In melkcontrolejaar 2019/2020 produceerde de Nederlandse melkkoe in de MPR gemiddeld 9.203 kg melk. De ruim 240.216 koeien die werden afgevoerd, produceerden 34.000 kg melk met 1.481 kg vet en 1.210 kg eiwit in 1.183 gebruiksdagen. Het aantal afvoerkoeien lag op een relatief laag niveau.
Met de nieuwe MPR-jaarcijfers kan de conclusie getrokken worden dat trends voor productie en eiwitgehalte stijgende zijn. De levensproductie was bijna 2.500 kg meer dan een jaar eerder en steeg voor het tweede jaar op rij en ook het voor het tweede jaar op rij werd een Nederlands record gevestigd qua levensproductie. De melkproductie per dag was afgelopen jaar 0,2 kg hoger. De gehalten lagen op 4,4 procent vet en 3,6 procent eiwit. De tussenkalftijd bleef met 407 dagen stabiel. De grootte van de gemiddelde veestapel in de MPR nam toe van 99 tot 104 melkkoeien.

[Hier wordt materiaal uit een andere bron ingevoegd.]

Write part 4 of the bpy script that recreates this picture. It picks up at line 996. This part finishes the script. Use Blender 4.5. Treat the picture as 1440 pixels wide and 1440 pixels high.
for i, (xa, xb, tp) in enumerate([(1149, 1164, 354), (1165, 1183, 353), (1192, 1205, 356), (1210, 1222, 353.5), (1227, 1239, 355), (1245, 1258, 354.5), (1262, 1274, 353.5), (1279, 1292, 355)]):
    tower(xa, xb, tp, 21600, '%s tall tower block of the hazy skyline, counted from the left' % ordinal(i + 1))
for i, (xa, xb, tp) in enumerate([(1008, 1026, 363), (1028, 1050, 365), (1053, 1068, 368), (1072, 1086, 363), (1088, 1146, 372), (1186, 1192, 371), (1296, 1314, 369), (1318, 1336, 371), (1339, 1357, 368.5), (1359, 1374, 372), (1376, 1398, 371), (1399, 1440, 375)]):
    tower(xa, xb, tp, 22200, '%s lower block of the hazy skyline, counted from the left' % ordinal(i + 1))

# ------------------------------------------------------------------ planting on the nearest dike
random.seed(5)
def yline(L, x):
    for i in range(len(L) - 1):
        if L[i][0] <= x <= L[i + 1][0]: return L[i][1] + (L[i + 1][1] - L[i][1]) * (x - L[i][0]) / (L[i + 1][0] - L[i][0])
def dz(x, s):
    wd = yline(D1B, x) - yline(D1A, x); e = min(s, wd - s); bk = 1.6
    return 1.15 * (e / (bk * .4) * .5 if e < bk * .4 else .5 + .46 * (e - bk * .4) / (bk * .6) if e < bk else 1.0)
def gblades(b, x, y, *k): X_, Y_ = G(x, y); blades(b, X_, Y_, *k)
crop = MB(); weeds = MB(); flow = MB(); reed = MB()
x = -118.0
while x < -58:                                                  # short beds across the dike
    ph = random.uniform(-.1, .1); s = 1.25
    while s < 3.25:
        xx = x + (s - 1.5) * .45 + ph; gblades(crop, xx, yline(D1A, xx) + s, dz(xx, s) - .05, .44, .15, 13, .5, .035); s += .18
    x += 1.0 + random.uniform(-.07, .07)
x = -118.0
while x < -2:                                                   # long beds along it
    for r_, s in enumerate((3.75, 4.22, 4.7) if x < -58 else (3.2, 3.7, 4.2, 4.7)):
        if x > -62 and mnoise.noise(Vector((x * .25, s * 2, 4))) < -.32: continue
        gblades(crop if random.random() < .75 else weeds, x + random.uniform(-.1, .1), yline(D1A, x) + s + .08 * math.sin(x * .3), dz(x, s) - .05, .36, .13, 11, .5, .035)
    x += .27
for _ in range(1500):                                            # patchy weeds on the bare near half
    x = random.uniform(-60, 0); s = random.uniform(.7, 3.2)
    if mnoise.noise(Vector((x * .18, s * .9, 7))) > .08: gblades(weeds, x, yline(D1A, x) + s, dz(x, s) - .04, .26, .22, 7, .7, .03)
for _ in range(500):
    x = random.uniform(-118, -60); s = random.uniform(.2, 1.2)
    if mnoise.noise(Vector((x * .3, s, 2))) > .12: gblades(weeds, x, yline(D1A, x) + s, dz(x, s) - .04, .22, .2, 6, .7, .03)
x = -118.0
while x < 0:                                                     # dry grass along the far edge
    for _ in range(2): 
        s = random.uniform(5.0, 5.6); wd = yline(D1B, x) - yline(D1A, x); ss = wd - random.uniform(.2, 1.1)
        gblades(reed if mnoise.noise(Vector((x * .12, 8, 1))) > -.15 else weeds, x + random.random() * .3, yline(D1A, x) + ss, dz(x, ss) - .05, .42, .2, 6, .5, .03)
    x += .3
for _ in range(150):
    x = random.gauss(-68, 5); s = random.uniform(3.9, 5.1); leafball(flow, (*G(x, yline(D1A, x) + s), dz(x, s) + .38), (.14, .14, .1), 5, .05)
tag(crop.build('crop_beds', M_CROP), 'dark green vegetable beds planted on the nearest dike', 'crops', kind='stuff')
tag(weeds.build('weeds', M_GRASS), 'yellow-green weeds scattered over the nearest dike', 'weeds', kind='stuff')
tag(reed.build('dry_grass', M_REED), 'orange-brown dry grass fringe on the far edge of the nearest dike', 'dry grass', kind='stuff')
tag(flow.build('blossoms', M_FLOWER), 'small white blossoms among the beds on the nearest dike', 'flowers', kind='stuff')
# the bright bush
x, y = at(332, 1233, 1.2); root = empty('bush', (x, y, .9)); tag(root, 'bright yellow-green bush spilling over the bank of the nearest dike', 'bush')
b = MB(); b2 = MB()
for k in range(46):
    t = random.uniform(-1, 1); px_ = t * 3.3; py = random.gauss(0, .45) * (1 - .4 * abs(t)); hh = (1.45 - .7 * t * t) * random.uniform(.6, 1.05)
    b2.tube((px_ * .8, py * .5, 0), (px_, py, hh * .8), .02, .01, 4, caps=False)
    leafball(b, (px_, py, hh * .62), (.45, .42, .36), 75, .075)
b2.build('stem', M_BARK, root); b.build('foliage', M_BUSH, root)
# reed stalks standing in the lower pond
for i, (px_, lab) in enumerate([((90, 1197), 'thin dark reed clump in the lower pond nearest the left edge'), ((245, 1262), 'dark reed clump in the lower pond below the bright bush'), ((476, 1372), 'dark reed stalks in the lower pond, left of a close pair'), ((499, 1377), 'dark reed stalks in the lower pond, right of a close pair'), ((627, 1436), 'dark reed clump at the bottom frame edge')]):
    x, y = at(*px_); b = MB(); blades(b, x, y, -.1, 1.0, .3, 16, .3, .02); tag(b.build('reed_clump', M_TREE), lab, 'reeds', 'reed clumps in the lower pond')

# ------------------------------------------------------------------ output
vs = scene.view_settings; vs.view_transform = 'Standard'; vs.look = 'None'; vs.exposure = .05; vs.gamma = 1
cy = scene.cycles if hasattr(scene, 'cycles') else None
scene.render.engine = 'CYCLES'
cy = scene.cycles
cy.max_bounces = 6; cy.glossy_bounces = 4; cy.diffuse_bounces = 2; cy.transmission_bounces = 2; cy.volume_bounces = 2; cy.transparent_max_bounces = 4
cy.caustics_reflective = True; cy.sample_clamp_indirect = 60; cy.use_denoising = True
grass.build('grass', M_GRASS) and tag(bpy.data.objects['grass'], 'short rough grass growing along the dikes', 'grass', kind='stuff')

Bij alle rassen in de MPR stegen de kengetallen. Dr zwartbonte Holstein-koeien produceerden gemiddeld 10.688 kg melk met 4,34 procent vet en 3,56 procent eiwit. De roodbonte Holstein-koeien produceerden 9.838 kg melk met 4,54 procent vet en 3,67 procent eiwit.
Duurzaamheids- en productietoppers
Melkveebedrijf Van der Mark (115 melkkoeien, melkrobots) bereikte een EJR van 3.303 met 15.146 kg melk met 3,85 procent vet en 3,56 procent eiwit en behaalde daarmee de hoogste gemiddelde productie. De koeien van H.J. Verheijen uit Nederweert werden afgevoerd met de hoogste gemiddelde levensproductie: 72.117 kg op een leeftijd van 9 jaar en 7 maanden. Daarbij moet wel worden opgemerkt dat de top 10 van bedrijven met de hoogste levensproductie bestaat uit bedrijven met 10 tot 15 melkkoeien, zo ook Verheijen. Nog kleinere bedrijven werden er uitgefilterd. De hoogste levensproductie van de nog aanwezige koeien werd gehaald door melkveehouder M. Schenk uit Barsingerhorn met 22 melkkoeien die gemiddeld 7 jaar en 6 maanden oud zijn en een productie van gemiddeld 53.019 kg op naam hebben. In deze top 10 staan 7 bedrijven met 60 of meer koeien, de andere 3 hebben er tussen 14 en 31.